An interpretation of the active deformation of southern Taiwan based on numerical simulation and GPS studies

The fold-and-thrust belt of Taiwan results from oblique convergence between the Eurasia and the Philippine Sea plate, and its front structures are strongly influenced by the presence of large horsts and basins in the foreland. Using a 2-D numerical modelling (finite-element and distinct-element methods), we evaluate the influences on the active deformation of southern Taiwan of: (1) the foreland structural highs; (2) the major fault zones in the belt; and (3) the presence of a subduction zone to the south. To constrain our models, we take into account for the first time the present-day velocity field of southern Taiwan estimated based on new geodetic data obtained through the Global Positioning System (GPS). Particular attention is paid to the role of geological discontinuities, through an evaluation of the presence and role of mechanical decoupling along major faults, which plays an important role in the distribution of the regional and local velocity and stress patterns. This particular analysis of the behaviour and influence of weak shear zones in Taiwan is carried out by using, for the first time, the distinct-element method. Additional 3-D distinct-element modelling allows better consideration of oblique shearing, such as for the longitudinal Valley Fault of eastern Taiwan.
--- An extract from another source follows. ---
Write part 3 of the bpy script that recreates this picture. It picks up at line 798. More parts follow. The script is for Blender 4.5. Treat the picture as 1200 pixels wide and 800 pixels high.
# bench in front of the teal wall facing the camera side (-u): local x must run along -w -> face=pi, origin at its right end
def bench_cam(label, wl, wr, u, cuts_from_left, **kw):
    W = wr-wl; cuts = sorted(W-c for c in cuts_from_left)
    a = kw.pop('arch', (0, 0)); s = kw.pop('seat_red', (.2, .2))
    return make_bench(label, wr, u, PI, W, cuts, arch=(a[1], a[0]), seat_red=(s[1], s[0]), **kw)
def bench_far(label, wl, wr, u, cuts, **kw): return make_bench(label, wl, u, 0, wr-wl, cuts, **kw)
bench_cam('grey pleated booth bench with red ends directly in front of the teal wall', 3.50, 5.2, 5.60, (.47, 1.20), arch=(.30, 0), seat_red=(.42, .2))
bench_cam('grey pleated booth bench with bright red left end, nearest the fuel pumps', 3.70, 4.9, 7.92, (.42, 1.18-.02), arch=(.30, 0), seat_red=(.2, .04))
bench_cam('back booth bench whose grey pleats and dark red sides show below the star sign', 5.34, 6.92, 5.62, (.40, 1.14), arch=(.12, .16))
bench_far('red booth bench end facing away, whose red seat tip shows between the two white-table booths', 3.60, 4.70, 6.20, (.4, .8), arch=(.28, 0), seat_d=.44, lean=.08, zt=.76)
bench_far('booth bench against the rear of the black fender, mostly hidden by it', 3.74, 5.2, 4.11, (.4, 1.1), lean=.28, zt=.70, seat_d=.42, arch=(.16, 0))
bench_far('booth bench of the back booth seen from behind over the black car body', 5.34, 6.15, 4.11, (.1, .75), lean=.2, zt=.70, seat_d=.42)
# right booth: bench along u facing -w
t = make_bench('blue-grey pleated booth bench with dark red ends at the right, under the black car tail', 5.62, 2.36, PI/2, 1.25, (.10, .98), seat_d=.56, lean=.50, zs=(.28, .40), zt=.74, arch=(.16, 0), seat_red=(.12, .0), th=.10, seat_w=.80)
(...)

We conclude that the active velocity field and tectonic stress pattern in southwestern Taiwan strongly depend on: (1) the presence and shape of the Peikang High; (2) the presence of the major active regional discontinuities (the Longitudinal Valley Fault and the major thrusts of western Taiwan); and (3) the neighbouring weakness zone of the accretionary prism of the northern Manila subduction zone, and cannot be explained by any of these factors taken solely.